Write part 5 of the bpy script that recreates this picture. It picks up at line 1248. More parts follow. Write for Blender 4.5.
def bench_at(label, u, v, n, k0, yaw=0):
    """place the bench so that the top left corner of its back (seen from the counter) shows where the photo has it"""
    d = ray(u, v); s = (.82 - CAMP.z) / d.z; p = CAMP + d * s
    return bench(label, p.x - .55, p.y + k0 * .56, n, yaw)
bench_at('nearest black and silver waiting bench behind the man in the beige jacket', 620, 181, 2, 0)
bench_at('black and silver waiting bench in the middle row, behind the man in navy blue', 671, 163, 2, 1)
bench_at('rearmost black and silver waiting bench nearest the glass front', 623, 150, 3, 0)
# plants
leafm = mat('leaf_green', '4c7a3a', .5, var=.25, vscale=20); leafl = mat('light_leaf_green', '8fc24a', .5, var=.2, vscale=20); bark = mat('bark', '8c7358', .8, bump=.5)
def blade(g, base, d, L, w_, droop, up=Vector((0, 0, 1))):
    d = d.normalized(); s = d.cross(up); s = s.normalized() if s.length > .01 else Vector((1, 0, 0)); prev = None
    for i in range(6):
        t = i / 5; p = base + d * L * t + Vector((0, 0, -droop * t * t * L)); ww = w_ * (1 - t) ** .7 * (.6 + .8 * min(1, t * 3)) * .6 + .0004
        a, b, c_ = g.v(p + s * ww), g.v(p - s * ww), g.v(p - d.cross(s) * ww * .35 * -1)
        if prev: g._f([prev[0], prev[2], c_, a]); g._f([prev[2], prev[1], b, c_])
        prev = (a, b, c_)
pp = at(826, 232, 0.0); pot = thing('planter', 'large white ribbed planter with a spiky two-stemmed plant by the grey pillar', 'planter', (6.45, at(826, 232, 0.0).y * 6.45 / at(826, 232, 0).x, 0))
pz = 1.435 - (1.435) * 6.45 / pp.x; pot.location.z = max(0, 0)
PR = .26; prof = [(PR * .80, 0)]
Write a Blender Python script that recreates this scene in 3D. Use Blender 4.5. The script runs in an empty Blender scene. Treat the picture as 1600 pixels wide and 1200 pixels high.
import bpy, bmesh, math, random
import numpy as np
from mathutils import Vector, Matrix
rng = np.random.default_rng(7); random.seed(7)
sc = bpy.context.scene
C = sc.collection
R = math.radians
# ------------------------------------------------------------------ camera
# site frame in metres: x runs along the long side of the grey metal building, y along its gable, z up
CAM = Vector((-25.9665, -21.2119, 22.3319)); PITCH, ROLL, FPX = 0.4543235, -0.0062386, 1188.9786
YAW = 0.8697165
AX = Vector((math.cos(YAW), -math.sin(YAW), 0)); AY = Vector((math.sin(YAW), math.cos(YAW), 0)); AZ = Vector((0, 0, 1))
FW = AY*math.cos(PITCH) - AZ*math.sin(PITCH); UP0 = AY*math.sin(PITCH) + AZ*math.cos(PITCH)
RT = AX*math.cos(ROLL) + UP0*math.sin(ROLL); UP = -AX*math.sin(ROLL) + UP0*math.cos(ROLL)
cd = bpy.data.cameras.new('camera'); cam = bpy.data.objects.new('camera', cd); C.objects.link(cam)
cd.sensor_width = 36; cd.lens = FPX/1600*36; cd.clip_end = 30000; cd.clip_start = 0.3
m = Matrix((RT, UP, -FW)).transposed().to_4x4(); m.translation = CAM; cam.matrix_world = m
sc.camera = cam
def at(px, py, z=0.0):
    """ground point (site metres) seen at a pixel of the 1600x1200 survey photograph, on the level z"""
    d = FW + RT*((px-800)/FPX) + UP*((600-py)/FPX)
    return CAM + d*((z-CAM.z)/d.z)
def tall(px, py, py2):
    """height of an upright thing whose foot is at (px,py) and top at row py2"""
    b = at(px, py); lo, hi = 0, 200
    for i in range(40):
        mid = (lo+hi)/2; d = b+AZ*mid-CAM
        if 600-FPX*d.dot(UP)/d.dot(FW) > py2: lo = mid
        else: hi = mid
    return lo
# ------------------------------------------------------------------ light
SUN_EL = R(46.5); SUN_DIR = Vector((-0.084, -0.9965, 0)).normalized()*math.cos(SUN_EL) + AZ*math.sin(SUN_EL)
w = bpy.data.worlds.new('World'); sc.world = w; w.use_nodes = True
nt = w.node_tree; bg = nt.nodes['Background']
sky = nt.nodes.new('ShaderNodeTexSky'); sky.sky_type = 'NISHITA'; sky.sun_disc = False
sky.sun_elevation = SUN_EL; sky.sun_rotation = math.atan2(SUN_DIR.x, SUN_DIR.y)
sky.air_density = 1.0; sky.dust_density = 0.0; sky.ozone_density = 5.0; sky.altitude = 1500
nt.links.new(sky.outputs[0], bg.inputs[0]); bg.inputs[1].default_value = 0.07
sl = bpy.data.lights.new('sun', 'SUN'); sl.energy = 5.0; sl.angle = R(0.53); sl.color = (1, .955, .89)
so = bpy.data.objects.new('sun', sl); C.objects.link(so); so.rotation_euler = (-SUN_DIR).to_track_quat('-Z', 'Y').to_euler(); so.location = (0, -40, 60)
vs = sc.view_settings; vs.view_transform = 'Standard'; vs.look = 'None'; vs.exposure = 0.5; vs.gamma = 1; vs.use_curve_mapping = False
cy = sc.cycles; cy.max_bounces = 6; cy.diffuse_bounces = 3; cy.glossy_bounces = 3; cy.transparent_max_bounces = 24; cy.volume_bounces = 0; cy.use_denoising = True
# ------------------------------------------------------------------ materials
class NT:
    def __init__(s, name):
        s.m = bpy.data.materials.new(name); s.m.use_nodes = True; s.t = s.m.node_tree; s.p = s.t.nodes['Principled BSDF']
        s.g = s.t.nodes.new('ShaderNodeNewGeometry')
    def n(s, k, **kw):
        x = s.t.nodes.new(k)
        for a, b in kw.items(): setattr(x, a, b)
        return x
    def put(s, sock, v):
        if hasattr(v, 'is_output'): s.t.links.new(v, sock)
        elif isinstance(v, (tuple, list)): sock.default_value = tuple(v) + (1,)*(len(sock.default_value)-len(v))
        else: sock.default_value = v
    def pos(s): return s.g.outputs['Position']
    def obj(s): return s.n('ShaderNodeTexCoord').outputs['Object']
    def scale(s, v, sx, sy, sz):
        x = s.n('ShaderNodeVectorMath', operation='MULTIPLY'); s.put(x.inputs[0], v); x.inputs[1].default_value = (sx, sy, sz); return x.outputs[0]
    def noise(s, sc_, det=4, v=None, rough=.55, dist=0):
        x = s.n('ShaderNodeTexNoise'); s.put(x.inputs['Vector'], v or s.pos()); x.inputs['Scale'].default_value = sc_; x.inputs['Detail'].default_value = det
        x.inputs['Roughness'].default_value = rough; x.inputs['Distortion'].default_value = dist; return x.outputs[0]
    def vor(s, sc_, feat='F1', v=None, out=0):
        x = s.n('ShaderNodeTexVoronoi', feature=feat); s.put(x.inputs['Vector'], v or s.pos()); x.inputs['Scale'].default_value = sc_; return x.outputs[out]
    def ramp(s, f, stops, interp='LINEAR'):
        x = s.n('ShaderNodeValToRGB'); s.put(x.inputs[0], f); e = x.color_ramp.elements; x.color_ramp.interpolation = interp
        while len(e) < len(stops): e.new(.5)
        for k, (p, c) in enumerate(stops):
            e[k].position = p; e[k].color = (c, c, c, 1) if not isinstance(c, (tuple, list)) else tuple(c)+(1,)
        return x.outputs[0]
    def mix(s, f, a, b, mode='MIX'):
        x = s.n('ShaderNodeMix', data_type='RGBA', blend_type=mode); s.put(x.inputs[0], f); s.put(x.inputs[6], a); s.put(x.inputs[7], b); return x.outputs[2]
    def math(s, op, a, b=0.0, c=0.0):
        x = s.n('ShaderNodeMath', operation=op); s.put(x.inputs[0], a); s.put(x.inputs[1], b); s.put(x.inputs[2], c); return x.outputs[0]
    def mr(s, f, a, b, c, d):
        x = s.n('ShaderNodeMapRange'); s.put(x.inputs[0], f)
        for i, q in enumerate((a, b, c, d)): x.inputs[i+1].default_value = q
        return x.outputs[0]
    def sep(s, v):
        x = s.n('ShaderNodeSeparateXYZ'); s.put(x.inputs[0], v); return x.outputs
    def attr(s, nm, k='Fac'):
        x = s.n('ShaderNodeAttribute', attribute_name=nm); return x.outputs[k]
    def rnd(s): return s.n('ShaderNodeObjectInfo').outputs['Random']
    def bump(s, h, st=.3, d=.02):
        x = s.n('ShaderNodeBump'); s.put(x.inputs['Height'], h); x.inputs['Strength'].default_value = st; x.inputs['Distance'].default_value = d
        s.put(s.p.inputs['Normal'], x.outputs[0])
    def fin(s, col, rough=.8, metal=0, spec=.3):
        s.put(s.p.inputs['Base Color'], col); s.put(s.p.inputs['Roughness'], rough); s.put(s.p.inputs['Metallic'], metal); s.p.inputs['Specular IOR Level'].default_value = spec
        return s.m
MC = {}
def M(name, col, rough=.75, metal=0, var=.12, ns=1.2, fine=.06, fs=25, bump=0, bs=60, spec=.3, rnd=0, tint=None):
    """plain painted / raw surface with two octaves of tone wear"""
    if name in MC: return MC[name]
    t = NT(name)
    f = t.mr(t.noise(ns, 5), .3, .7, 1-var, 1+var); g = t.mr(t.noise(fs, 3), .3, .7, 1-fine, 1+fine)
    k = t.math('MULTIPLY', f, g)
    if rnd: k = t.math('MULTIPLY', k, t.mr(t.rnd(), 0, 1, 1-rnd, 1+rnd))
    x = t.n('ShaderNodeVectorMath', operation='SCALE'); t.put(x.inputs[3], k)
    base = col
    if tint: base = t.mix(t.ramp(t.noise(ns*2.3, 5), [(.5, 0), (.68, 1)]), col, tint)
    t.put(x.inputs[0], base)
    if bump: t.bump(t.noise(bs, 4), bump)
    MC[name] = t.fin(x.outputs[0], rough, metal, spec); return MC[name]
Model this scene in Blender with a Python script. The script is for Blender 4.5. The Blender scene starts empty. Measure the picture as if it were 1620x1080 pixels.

▶ **THE REQUEST**
Consider the entries above and return each line with the string "that".

▶ **TASK SOLUTION**
Write part 5 of the bpy script that recreates this picture. It picks up at line 1248. More parts follow. Write for Blender 4.5.
    """place the bench so that the top left corner of its back (seen from the counter) shows where the photo has it"""
Write a Blender Python script that recreates this scene in 3D. Use Blender 4.5. The script runs in an empty Blender scene. Treat the picture as 1600 pixels wide and 1200 pixels high.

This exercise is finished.